Originally published October 4, 2014
I had to write Three Kinds of Loneliness in order to write this post, which I'm only writing because it's a prerequisite for another post that I want to write. This state of affairs conveniently demonstrates the point I want to make with this one.
I make a lot of claims. People tend to want to know why I make them, but—
Let me back up. Speaking in good faith entails giving the real reasons you believe something rather than a persuasive impromptu rationalization. Most people routinely do the latter without even noticing. I'm sure I still do it without noticing. But when I do notice I'm about to make something up, instead I clam up and say, "I can't explain the reasons for this claim." I'm not willing to disingenuously reference a scientific paper that I'd never even heard of when I formed the belief it'd be justifying, for example. In this case silence is the only feasible alternative to speaking in bad faith.
This is one reason why I fail to explain myself. Others include access to privileged information I'm not allowed to share, simple forgetting, inferential distance and fear of the double illusion of transparency, the idea not yet having coagulated into communicable form (perhaps being ineffable), expected social repercussions from admitting I believe something indecent, and so on, and so on, and so on, down into the rabbit-hole of epistemology I go, down into the hard Earth where no one else can live though the soil be fertile.
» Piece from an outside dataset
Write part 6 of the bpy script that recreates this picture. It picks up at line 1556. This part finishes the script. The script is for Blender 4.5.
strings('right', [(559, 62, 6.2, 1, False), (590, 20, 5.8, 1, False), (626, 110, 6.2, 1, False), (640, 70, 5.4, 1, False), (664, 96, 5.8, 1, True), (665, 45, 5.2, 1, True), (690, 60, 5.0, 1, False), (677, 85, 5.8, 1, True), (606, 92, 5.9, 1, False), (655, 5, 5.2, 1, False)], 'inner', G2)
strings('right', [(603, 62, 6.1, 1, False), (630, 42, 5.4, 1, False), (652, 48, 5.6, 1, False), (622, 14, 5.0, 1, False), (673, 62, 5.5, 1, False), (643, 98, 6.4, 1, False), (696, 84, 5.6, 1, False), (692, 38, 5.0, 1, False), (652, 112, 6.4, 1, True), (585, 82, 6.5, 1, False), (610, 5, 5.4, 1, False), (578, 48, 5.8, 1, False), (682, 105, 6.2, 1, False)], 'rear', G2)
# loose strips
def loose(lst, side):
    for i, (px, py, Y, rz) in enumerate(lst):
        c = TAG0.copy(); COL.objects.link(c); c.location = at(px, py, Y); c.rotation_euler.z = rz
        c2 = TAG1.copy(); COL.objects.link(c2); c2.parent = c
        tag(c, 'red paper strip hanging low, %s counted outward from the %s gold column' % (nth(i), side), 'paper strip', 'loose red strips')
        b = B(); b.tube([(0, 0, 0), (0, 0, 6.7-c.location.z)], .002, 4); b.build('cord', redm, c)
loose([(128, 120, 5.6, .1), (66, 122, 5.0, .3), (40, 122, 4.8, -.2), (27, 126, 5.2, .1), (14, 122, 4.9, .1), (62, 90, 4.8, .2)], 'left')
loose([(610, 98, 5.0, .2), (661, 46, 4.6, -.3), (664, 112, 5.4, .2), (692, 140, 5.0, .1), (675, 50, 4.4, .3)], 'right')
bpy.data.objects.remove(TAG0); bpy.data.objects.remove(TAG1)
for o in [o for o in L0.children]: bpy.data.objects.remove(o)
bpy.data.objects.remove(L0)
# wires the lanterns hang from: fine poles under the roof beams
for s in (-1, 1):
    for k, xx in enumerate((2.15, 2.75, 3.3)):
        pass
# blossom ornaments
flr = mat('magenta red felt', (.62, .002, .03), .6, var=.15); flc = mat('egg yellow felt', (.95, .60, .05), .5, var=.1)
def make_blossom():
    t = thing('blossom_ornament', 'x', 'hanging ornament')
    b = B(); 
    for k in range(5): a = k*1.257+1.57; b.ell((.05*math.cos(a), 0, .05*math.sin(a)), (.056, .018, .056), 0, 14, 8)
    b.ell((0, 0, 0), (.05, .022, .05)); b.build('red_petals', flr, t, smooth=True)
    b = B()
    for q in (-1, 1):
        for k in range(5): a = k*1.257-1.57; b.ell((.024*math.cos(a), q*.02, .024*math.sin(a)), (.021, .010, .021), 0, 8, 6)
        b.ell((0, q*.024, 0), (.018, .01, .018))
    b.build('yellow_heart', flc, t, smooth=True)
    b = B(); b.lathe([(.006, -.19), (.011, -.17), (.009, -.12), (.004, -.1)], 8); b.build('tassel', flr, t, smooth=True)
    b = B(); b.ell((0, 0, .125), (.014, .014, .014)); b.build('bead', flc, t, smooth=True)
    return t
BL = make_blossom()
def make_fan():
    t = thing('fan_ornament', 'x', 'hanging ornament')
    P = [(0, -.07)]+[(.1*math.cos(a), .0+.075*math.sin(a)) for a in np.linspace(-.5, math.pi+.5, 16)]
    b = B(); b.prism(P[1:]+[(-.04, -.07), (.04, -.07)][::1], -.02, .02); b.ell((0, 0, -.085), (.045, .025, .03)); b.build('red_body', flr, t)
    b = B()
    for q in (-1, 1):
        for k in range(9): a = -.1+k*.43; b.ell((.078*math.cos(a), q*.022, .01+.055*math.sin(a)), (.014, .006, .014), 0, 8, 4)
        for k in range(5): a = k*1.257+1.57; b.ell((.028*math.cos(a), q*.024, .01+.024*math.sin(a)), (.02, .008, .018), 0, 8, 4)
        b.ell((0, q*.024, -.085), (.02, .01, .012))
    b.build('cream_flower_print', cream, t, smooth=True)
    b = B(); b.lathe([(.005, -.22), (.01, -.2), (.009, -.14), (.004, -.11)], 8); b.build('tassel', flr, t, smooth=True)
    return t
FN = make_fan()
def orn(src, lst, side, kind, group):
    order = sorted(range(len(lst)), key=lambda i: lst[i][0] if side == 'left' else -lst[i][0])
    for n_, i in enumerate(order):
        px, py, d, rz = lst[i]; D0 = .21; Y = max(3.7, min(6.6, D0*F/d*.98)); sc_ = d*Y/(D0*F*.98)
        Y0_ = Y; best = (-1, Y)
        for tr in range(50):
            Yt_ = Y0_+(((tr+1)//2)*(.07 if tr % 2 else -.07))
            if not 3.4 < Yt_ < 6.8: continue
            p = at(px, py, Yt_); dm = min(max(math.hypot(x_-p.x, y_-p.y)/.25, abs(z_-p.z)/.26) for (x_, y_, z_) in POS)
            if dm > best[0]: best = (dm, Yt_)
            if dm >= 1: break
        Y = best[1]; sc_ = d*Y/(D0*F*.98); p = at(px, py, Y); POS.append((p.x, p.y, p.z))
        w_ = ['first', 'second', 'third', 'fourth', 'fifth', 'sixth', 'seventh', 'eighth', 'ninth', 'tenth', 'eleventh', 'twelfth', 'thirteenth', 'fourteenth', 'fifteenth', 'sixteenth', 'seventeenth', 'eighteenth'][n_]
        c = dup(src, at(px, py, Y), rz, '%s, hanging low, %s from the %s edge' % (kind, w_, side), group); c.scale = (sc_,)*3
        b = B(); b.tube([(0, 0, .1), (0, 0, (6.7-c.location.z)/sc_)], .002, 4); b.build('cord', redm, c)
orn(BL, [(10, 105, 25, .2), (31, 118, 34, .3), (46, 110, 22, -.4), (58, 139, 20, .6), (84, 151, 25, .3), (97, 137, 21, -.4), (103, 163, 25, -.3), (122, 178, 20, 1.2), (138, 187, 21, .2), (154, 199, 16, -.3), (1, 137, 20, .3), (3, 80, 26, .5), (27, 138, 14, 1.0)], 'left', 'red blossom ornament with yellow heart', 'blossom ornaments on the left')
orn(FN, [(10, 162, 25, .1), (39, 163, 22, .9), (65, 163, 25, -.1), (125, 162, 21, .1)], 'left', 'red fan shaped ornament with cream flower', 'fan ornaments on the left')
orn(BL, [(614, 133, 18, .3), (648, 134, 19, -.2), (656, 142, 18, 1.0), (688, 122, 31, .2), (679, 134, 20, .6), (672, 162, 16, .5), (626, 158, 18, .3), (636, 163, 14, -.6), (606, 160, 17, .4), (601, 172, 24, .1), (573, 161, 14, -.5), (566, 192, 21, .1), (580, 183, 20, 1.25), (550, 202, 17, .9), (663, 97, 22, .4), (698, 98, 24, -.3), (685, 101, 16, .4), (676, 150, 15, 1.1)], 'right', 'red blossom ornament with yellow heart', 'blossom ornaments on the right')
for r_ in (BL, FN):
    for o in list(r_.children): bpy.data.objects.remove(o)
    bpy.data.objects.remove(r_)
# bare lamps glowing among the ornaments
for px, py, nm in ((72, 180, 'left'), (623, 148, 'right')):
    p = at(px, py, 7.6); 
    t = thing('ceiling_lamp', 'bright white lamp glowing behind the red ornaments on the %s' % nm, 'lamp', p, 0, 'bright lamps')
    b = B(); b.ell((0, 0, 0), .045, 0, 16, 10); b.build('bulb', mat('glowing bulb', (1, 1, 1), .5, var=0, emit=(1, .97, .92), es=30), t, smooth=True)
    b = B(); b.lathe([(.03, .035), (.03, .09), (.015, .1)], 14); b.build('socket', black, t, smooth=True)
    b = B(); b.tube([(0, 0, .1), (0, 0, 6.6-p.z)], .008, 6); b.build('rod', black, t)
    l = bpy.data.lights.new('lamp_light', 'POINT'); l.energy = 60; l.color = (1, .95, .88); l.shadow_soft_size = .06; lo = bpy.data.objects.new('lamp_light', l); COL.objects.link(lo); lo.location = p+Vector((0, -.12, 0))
It is not usually socially acceptable to say, "Look, I am smarter than you. I know more than you about this, and I've thought about this more carefully than you have, for a lot longer than you have. You should stop going with your half-baked first impression and just believe the person who is a domain expert and has done the hard cognitive work that you are not even capable of, let alone willing to undertake." Of course it's a good thing that this is not socially acceptable, because if it were, anyone could claim anything and have plausibility about being on good ground. I'm not saying this should be allowed as a fully general argument. I'm saying disallowing it has consequences.
Part of the reason is people have hyperactive "someone is trying to make me give up control" detectors, and people erroneously feel that their beliefs are something they should have special control over. There's less resistance when people are allowed to feel like they believe something for their own reasons. Even if really they were manipulated into their belief by a salesman.
I'm terrified of long-standing miscommunication. I prefer to give no idea rather than the wrong idea if at all possible. A void can be filled, but a wrong idea tends to inoculate against a better replacement.
That's not even the half of it. The worst is that with this post I have only explained a small part of my failure to explain myself. I'm always saying that humans can't communicate. There are reasons I'm always saying this. Now you know some of them.